Nejad Tribal Geometric Rugs Coordinate Perfectly with Stickley Furniture
Wood tones, simple lines, relaxed designs, rustic, durable, timeless … Stickley Furniture. Using superior construction techniques and the highest quality materials, the Stickley name has been synonymous with excellence in the furniture industry for over a century.
Not only did the early 20th-century American furniture created by the Stickley brothers use solid construction methods, traditional joinery techniques, and the highest quality woods, but even more, it showed a genius for design – creating hundreds of new forms that were at once beautiful to look upon, practical to use, exceedingly
strong and long-lasting, and perfect for the new ways American families wanted to live.
The popular usage of the term ‘Craftsman’, which denotes a style of architecture, interior design, and decorative arts representative of that very period, originates from the trade name that Gustav Stickley chose for his Craftsman line of Arts & Crafts furniture. The underlying principle of the Craftsman philosophy, and the
Craftsman style home, was “Honesty of Design” – a value promoted by Stickley in his monthly magazine, The Craftsman, in which he offered a new house plan in every issue.

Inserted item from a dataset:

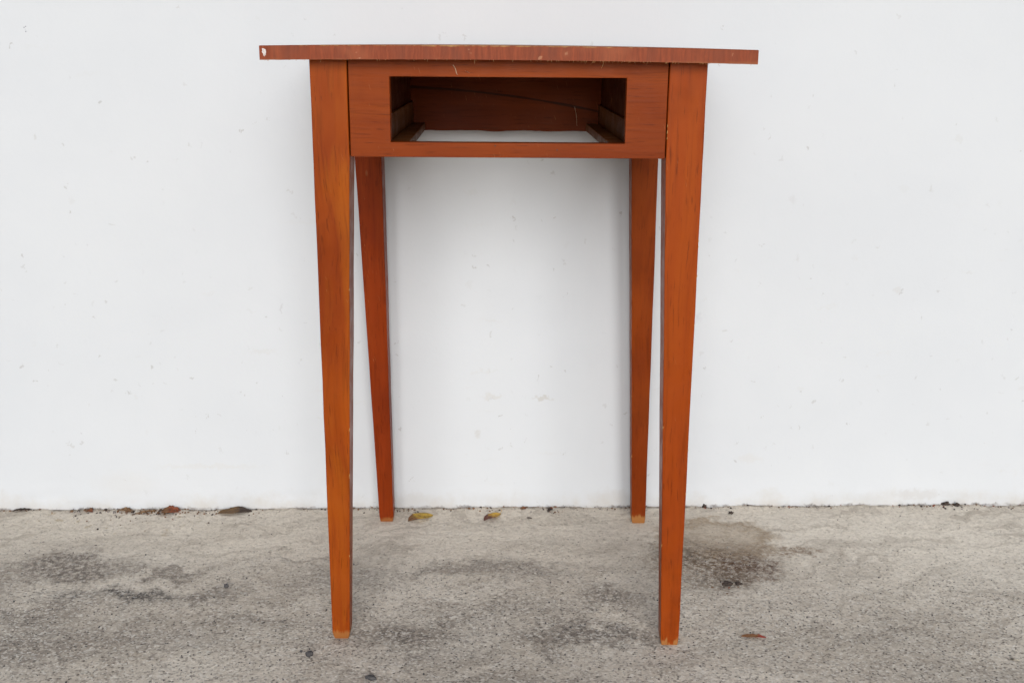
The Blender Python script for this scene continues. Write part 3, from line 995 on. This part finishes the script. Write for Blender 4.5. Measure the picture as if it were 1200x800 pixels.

While the terms Craftsman and Mission are sometimes used interchangeably the Mission style is more typically southwestern and is a style influenced by the stucco-faced edefices of 18th century Spanish missions as well
as the native Americans in the Southwest.
The Craftsman house is, arguably, a unique structure – artisan-constructed, architect-designed – using natural materials with design features conforming to the environmental surroundings. The interior spaces of these early 20th century homes typically resonated with simple, beautiful, functional, harmonious, hand-crafted, high quality, and durable amenities: from furniture to built-in woodwork to doors and windows, fireplaces and stonework to fabrics and textiles, wallpaper to rugs and tapestries.